Ortswechsel: Ein paar Hundert Meter weiter Richtung Westen feierten die Anhänger der LINKEN ausgelassen, aber nicht übermütig. Gerne hätte man dort, mit Blick auf die zukünftige Regierung in Berlin, Schwarz-Gelb verhindert. Die Grünen und auch die LINKE haben ihren Teil zu diesem Vorhaben beigetragen, einzig die SPD fehlten die Stimmen. Die Sozialdemokraten können sich auch nicht damit rausreden, dass sie erheblich Stimmen an DIE LINKE verloren hätte, denn die größten Verluste für die SPD ist Wählerwanderung hin zur CDU und FDP. Nicht zu vergessen die Millionen enttäuschten Stammwähler, die sich diesmal total verweigert haben und erst gar nicht wählen gegangen sind.
Gegen 22 Uhr konnte man dem Duisburger Bundestagskandidaten Marc Mulia ansehen, wie die Anspannung langsam wich und er gelöst seinen Einzug über die Landesliste NRW feierte. Mit über 8 Prozent hat die LINKE in NRW ihre Ergebnisse der Europa- und Kommunalwahlen fast verdoppeln können. Für Duisburg ist das Ergebnis noch deutlicher ausfallen, mit 10,75 Prozent der Erst- und 12,45 Prozent der Zweitstimmen ist sie drittstärkste Kraft geworden.

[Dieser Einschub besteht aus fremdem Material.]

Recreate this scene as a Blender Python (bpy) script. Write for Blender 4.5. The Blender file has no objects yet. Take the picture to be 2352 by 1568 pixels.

Mit Spannung wird man die nächsten Monate abwarten müssen, um zu sehen, wie sich die SPD neu ordnet, sich ihrer Wurzeln besinnt und eine Näherung an die Linke herbeiführt. Sollte es in Dresden nicht zu der angekündigten personellen Erneuerung kommen, wird sich die SPD selbst marginalisieren und bei den Landtagswahlen im Kernland der Sozialdemokratie Mitte 2010 ein weiteres Fiasko erleben. Dies schien auch Thema des Duisburger Landtagsdreigestirn Bischoff, Link und Jäger gewesen zu sein, die abseits der SPD-Wahlparty hektisch diskutierten.

Spannend auch, wie sich die Wahlniederlage der SPD sich nun auf die Koalitionsverhandlungen im Saarland, Thüringen und nicht zuletzt auch in Brandenburg auswirkt. In diesen drei Ländern hat die SPD nun die Chance, ein wieder gefundenes linkes Profil zu präsentieren.